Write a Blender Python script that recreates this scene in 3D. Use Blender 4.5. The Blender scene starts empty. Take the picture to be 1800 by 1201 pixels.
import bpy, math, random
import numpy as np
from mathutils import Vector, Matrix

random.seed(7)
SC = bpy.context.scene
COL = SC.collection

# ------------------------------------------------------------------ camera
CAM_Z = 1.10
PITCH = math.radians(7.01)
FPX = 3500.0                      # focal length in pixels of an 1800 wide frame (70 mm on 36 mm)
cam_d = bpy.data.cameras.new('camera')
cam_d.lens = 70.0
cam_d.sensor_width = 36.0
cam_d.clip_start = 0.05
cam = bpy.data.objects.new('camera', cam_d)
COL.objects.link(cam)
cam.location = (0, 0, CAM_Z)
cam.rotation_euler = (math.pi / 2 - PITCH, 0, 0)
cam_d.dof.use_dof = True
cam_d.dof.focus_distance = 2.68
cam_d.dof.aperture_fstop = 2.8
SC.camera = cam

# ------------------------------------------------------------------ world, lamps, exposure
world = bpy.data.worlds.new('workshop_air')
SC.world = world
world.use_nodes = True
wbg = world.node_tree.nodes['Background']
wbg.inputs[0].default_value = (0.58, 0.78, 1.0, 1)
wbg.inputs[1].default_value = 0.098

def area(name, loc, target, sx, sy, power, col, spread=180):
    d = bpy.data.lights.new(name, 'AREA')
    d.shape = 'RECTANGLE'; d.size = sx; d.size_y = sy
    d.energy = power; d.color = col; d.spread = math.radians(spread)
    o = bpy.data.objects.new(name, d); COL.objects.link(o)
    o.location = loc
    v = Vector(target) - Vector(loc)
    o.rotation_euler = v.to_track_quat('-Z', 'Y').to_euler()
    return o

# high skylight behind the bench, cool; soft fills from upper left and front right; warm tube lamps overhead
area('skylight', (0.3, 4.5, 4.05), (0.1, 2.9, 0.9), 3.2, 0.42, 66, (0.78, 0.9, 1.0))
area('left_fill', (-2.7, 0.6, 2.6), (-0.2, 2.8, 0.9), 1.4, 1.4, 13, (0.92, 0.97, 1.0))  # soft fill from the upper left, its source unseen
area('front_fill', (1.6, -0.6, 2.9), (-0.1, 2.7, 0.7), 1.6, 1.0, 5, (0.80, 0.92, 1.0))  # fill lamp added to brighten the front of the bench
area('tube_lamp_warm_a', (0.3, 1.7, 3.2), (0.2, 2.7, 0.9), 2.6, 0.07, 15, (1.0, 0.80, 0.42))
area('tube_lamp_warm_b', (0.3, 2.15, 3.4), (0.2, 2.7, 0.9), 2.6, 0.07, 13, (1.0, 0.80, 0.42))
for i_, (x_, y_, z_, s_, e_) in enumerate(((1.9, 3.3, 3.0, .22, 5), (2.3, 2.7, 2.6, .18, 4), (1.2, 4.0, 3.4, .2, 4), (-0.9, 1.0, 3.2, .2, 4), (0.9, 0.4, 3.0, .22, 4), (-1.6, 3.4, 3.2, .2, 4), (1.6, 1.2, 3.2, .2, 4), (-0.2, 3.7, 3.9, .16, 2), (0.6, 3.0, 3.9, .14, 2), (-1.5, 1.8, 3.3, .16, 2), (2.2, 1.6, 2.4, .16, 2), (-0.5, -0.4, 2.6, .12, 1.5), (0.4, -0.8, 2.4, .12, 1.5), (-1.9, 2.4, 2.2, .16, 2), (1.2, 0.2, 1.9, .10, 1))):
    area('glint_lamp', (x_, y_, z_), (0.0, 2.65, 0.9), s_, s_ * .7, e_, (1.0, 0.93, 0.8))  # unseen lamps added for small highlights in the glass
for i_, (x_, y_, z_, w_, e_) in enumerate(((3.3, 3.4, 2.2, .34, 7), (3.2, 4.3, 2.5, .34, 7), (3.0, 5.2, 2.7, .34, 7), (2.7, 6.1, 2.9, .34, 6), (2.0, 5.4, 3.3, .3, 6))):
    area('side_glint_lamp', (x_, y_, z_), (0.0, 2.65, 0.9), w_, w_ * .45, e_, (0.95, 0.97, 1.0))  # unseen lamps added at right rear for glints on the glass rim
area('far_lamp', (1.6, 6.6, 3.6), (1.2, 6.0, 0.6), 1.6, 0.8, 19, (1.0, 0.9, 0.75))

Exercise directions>
Quote the listing word for word from its first line through the line in which "SC.camera = cam" appears.

Result>
Write a Blender Python script that recreates this scene in 3D. Use Blender 4.5. The Blender scene starts empty. Take the picture to be 1800 by 1201 pixels.
import bpy, math, random
import numpy as np
from mathutils import Vector, Matrix

random.seed(7)
SC = bpy.context.scene
COL = SC.collection

# ------------------------------------------------------------------ camera
CAM_Z = 1.10
PITCH = math.radians(7.01)
FPX = 3500.0                      # focal length in pixels of an 1800 wide frame (70 mm on 36 mm)
cam_d = bpy.data.cameras.new('camera')
cam_d.lens = 70.0
cam_d.sensor_width = 36.0
cam_d.clip_start = 0.05
cam = bpy.data.objects.new('camera', cam_d)
COL.objects.link(cam)
cam.location = (0, 0, CAM_Z)
cam.rotation_euler = (math.pi / 2 - PITCH, 0, 0)
cam_d.dof.use_dof = True
cam_d.dof.focus_distance = 2.68
cam_d.dof.aperture_fstop = 2.8
SC.camera = cam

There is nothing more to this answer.